「かわるに、かあらん 高知県地方創生プロジェクトにかけた男たち」東京ウォーカー編集部、東 園子 著(KADOKAWA)
働き盛りの年齢層の流失が続く地方にとって、地域活性化は最優先で取り組まざるを得ない課題です。
しかし、人やモノ、金といった経営資源が絶対的に足りない地域の事情。
これまでの常識や人間関係にとらわれ、どうしても飛び抜けた発想は出てこないのも事実です。
そんな閉塞感を突き破るきっかけを作るのが、都会から地域にやってきた人たちの役回りです。
地域が長年培ってきた伝統や技術を見極めながら、地域が持ち合わせていなかった発想を掛け合わすことで新しいものを生み出すというプロデューサー的な役割といえます。
エネルギーが掛け合わされることで成功する場合もありますが、また逆に問題が起きることもあります。それは、地域が望んでいることの意味をはき違え、成果が一人歩きすることです。
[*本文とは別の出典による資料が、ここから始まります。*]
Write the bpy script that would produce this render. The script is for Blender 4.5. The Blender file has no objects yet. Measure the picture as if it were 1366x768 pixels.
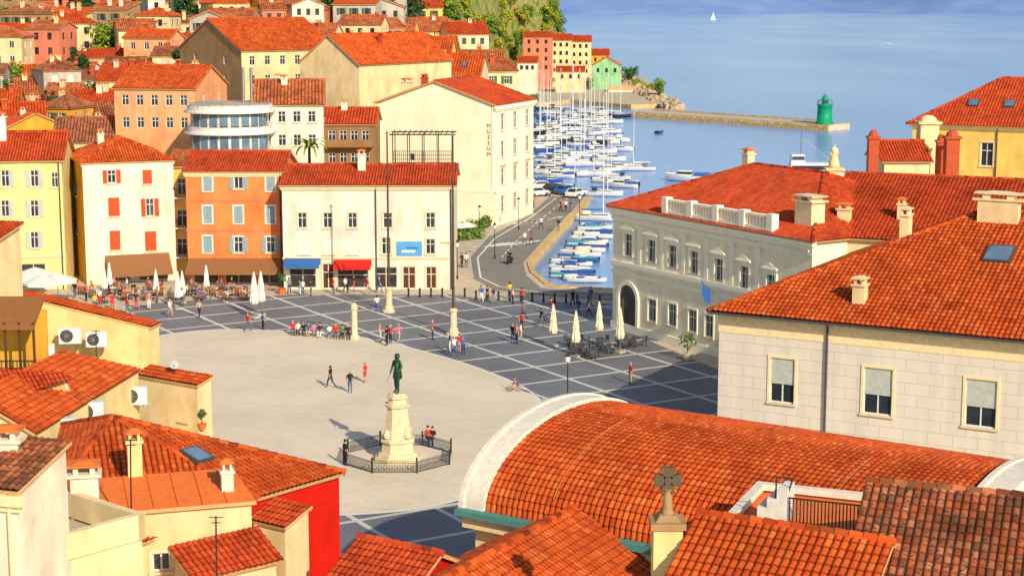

「東京から人がやってきて、散々食い散らして帰って行った」という批判は、外部パワーによる弊害を物語ります。
都会の感覚で地域の活性化に取り組むのですから、当然地域は期待を持つ反面不満も持つのです。
つかず離れず、やって見せてやらせてみせるといった、黒子のような地味な役回りに徹することがプロジェクト成功の秘訣であることを感じます。